Marvel Knights Spider-Man #18

Reviewer : Tim Byrne
Title : Wild Blue Yonder (Part VI of VI)

Writer : Reginald Hudlin
Penciler : Billy Tan
Inker : Jon Sibal
Colorist : Ian Hannin (Avalon)
Letterer : Cory Petit
Editor : Axel Alonso
Publisher : Marvel Comics

This is how the world ends.
This is how the world ends.
Not with a bang but a whimper.

T.S. Eliot was expressing the right sentiments when it came to this story-arc by Reginald Hudlin. Six issues? SIX issues?? And for what? I mean, I know that six-issue story arcs are encouraged at Marvel these days, but was this story idea really worth such lavish treatment?

In any event, this issue does serve to (sorta) bring the threads together, as Spidey, the Owl, the Absorbing Man, the blonde, and the faux-Superman are all roughly in the same place at the same time.

The involvement of Spidey in the Avengers is also referenced, with May and Jarvis making a fairly unnecessary appearance, with the whole editorial confusion about Spidey’s secret identity rearing its ugly head AGAIN.

By this, I refer to the efforts gone to be Spidey and the New Avengers to conceal his secret identity (and that of May) from the Avengers.

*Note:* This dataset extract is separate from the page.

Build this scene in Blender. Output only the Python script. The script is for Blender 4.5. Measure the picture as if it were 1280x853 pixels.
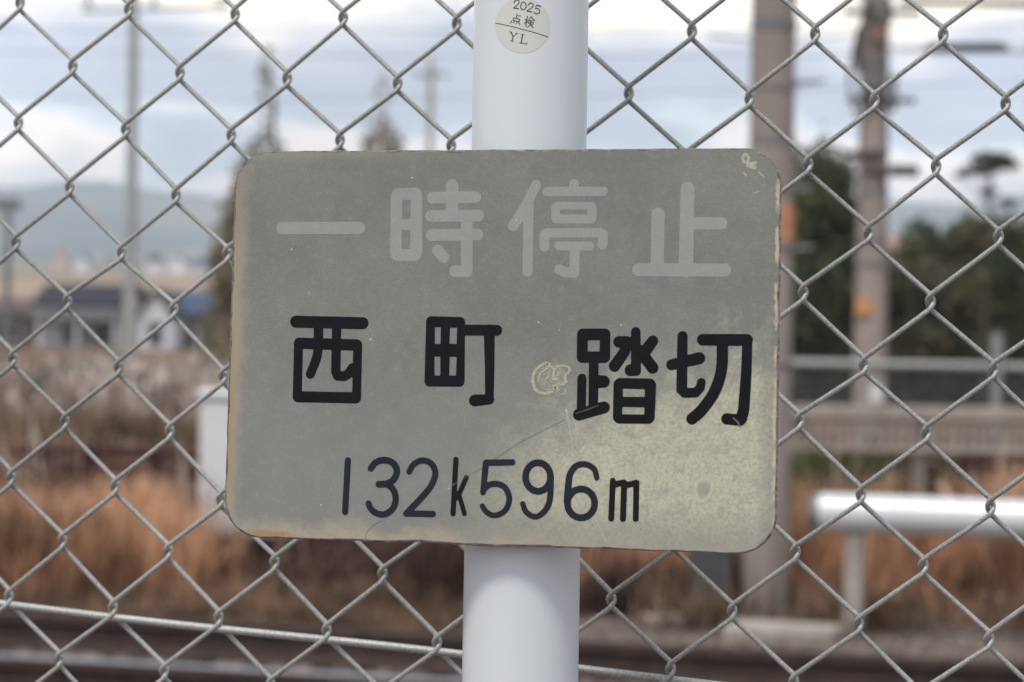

What about the ‘King of Hell’s Kitchen’ arc in Daredevil, where it looked pretty clear to me that Reed Richards knew exactly who Peter Parker really was?

Anyhoo, Ethan (or faux-Superman) has come up with his own Matrix-esque outfit and his cute little Superhero name of the ‘Tiller’. Independent of aesthetic concerns, the whole thing seems excessively referential to DC, particularly with the hardly-coincidental referral to ‘Identity Crisis’ (in bold type no less) in one of the first pages of the issue.

The story is not as horribly mischaracterised as the early issues, but seeing the Owl channelling a sort-of Black Mask crime boss thing just doesn’t sit with the way that he has been consistently portrayed in the other titles, most especially Daredevil.

And as for the ending…well, I suppose its sort of cute, and it does tie in to the expressed viewpoint of the character, but it doesn seem too twee for words, and certainly is a lazy way of tying up a number of the loose ends left dangling by previous issues.

The art by Billy Tan is good when it comes to people in masks like Spidey and ‘The Tiller’, and much more shaky with, you know, people. Interestingly, his depiction of Reed is almost spot-on.

It will be telling to see how Hudlin does with his share of the ‘Other’ cross-over starting in October.